Stated goal
In the listing below, locate the line containing "Recreate this scene" and the line containing "return tuple([((x+.055)/1.055)**2.4 if". Output both of them and every line between, exactly as written, and nothing more.

Given data

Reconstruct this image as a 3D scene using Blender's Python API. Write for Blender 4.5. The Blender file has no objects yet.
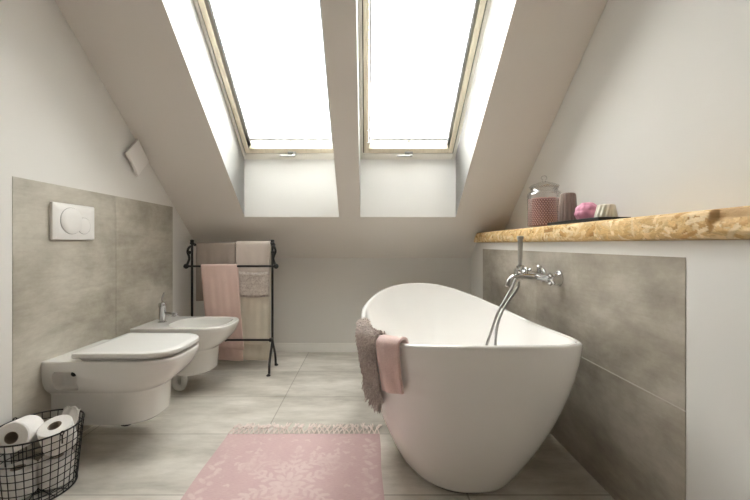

* * *

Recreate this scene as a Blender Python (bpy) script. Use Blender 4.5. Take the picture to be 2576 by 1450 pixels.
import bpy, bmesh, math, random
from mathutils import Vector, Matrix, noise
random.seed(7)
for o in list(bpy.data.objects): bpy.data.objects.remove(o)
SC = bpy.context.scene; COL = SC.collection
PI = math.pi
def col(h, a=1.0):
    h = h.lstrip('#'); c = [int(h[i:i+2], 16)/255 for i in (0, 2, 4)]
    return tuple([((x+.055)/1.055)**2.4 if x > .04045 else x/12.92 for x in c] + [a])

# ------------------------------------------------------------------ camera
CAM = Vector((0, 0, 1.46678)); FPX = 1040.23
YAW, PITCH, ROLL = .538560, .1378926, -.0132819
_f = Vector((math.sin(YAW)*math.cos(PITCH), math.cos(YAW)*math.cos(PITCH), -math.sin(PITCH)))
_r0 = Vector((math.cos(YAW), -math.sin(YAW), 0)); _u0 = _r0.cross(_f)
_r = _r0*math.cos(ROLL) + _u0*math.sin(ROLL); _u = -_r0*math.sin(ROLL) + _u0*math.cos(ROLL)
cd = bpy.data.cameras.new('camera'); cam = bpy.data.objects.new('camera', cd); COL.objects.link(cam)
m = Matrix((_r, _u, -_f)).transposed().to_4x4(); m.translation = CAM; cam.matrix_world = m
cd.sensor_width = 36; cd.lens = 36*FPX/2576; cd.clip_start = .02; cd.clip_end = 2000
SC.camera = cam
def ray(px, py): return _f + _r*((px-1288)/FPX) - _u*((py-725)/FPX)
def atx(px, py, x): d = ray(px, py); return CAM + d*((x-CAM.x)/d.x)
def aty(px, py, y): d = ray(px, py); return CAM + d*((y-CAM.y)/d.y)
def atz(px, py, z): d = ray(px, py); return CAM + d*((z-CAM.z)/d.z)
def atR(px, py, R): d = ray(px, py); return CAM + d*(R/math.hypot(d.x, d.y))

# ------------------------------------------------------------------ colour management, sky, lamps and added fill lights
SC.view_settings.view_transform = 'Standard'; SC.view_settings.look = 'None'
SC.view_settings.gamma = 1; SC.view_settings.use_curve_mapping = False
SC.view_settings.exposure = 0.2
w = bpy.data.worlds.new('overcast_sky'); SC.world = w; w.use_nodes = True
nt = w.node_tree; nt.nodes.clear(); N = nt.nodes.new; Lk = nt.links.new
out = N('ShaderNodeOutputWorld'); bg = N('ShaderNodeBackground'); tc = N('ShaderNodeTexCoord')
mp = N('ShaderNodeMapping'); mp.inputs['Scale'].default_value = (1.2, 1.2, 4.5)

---

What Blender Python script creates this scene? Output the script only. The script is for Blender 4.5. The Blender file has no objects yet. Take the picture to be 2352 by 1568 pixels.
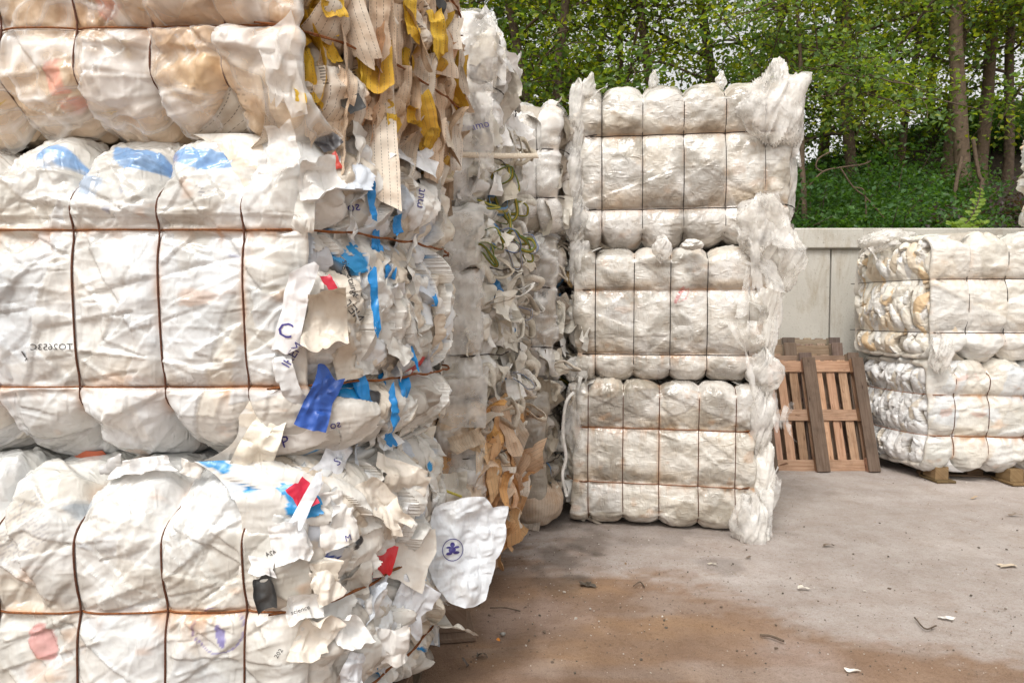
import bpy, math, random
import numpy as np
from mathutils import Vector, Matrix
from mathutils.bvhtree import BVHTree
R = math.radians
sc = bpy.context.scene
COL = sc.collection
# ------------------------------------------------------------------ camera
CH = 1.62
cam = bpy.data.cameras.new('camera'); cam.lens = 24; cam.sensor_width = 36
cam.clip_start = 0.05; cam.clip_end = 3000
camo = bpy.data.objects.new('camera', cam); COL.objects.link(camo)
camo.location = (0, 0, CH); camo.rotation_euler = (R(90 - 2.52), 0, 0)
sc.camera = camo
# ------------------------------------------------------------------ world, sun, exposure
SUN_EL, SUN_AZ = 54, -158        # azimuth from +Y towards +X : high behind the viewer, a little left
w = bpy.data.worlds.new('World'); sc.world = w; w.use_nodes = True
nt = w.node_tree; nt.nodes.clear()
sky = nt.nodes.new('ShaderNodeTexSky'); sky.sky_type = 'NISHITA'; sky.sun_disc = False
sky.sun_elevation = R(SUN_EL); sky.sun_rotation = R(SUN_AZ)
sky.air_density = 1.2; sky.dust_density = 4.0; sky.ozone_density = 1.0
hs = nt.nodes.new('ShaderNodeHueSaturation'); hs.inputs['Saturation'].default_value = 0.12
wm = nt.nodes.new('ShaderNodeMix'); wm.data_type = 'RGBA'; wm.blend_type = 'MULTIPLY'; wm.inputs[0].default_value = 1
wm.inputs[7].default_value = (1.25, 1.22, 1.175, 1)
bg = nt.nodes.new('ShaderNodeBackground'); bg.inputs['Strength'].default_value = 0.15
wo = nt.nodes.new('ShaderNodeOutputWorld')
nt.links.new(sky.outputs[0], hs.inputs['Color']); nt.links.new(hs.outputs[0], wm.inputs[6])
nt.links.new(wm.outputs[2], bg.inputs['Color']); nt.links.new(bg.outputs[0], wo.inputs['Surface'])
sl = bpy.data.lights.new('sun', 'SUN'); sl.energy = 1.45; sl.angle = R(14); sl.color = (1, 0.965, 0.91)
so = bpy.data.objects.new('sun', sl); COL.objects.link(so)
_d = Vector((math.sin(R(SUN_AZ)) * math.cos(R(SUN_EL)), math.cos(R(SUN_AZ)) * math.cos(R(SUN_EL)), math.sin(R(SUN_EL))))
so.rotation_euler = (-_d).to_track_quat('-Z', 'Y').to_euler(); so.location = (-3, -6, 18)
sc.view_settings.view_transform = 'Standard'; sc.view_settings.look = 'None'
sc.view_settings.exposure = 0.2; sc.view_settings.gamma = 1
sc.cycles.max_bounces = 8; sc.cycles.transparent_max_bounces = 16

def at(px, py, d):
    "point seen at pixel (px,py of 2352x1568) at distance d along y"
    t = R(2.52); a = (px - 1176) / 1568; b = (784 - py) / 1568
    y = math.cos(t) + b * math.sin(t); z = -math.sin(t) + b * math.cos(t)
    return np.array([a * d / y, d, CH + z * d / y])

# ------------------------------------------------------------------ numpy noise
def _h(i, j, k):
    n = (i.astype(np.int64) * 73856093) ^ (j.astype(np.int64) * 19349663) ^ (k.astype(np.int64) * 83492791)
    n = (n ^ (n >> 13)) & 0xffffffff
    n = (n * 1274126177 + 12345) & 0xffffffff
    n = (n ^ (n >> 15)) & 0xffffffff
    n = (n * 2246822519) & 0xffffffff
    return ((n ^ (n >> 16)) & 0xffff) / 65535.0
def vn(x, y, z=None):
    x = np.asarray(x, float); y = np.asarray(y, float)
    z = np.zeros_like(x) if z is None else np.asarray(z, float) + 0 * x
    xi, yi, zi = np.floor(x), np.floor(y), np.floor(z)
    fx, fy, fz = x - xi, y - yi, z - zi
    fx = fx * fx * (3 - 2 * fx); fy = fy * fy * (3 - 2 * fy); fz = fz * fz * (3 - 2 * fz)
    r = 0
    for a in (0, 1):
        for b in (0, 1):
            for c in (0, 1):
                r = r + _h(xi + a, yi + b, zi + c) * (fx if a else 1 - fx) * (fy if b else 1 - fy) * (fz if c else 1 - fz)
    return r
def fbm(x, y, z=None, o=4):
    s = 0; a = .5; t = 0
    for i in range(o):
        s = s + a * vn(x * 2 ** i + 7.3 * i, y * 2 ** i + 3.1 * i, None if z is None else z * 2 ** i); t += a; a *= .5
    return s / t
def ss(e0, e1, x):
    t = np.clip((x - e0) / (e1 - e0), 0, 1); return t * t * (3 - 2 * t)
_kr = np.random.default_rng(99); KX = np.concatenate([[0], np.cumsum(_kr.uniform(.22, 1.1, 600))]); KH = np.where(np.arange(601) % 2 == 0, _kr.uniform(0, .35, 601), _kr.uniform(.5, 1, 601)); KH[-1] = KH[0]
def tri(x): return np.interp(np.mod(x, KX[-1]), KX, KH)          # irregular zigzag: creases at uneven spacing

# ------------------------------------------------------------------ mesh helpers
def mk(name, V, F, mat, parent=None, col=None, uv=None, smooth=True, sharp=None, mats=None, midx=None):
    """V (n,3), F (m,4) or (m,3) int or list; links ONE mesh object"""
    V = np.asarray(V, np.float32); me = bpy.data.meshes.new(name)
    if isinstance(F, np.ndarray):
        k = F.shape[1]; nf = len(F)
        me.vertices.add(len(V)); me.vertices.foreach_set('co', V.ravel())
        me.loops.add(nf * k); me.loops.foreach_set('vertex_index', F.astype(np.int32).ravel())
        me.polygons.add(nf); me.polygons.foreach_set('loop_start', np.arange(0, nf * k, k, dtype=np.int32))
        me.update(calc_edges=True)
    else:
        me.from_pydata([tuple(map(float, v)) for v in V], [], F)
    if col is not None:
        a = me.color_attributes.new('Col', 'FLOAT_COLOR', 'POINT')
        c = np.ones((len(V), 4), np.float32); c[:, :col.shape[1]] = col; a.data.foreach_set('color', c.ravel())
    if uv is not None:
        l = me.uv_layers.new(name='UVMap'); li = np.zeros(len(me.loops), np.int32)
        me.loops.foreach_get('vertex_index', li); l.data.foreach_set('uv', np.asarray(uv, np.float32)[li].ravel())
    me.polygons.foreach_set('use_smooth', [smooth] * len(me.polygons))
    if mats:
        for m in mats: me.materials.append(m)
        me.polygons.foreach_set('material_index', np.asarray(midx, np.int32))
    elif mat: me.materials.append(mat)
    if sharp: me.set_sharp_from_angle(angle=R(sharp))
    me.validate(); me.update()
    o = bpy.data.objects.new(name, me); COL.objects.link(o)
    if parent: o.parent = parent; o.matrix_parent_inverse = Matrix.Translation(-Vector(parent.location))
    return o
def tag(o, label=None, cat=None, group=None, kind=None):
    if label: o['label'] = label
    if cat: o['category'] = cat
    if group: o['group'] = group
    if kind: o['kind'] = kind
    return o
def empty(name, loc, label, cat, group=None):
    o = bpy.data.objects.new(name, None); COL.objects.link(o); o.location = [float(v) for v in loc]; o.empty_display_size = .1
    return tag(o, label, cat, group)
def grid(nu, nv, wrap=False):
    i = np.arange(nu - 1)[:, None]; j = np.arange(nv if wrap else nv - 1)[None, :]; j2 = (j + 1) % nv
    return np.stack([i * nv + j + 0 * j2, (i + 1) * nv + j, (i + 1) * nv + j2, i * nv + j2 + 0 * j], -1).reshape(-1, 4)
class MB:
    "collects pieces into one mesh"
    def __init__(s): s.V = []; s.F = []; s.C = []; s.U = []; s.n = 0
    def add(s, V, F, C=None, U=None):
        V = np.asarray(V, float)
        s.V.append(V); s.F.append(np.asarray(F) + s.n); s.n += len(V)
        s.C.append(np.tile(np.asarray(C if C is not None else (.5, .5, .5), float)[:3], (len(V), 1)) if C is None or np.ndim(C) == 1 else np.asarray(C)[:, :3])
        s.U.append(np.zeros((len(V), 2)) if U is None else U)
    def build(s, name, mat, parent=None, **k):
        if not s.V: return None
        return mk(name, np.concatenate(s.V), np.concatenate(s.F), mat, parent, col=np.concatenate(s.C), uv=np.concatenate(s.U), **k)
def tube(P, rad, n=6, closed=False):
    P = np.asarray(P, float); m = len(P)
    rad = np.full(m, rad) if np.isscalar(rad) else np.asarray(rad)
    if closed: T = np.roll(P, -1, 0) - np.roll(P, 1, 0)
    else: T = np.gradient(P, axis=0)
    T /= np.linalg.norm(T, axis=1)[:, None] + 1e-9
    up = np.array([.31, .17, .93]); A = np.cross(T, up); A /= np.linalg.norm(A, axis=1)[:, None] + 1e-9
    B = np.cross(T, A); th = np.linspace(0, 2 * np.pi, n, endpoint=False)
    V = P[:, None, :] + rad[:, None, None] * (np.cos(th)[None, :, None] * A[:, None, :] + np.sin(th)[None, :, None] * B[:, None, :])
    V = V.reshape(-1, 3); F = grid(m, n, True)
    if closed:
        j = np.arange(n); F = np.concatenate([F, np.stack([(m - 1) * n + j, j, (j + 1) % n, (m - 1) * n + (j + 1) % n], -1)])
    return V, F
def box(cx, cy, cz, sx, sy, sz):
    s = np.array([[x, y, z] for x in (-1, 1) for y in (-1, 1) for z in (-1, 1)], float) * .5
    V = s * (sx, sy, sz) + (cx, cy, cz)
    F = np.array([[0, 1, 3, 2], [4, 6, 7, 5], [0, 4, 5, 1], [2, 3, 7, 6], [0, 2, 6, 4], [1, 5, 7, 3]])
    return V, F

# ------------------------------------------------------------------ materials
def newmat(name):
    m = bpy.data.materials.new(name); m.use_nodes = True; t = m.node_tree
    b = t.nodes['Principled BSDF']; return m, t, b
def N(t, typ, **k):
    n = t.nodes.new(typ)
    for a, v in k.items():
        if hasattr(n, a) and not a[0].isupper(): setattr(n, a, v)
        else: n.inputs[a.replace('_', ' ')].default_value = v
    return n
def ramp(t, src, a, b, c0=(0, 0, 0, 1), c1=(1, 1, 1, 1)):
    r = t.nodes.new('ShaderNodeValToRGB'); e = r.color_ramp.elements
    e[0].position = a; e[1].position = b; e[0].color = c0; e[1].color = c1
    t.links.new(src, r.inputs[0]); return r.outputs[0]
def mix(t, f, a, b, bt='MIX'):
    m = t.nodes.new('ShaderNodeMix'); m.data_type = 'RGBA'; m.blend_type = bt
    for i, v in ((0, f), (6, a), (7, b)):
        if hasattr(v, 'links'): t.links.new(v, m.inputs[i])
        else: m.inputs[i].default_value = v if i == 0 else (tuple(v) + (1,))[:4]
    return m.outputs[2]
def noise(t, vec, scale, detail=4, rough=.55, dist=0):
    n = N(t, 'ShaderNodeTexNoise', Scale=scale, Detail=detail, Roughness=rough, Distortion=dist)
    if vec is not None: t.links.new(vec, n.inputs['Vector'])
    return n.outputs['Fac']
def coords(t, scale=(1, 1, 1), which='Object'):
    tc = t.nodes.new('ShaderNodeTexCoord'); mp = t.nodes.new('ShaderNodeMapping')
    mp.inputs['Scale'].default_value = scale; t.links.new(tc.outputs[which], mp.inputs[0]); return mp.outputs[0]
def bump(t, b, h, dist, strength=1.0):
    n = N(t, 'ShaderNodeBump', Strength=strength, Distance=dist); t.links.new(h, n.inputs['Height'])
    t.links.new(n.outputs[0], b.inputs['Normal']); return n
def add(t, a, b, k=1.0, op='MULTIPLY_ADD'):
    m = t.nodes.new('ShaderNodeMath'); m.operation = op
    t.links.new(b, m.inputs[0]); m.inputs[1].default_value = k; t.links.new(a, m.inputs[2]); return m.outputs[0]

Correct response
Recreate this scene as a Blender Python (bpy) script. Use Blender 4.5. Take the picture to be 2576 by 1450 pixels.
import bpy, bmesh, math, random
from mathutils import Vector, Matrix, noise
random.seed(7)
for o in list(bpy.data.objects): bpy.data.objects.remove(o)
SC = bpy.context.scene; COL = SC.collection
PI = math.pi
def col(h, a=1.0):
    h = h.lstrip('#'); c = [int(h[i:i+2], 16)/255 for i in (0, 2, 4)]
    return tuple([((x+.055)/1.055)**2.4 if x > .04045 else x/12.92 for x in c] + [a])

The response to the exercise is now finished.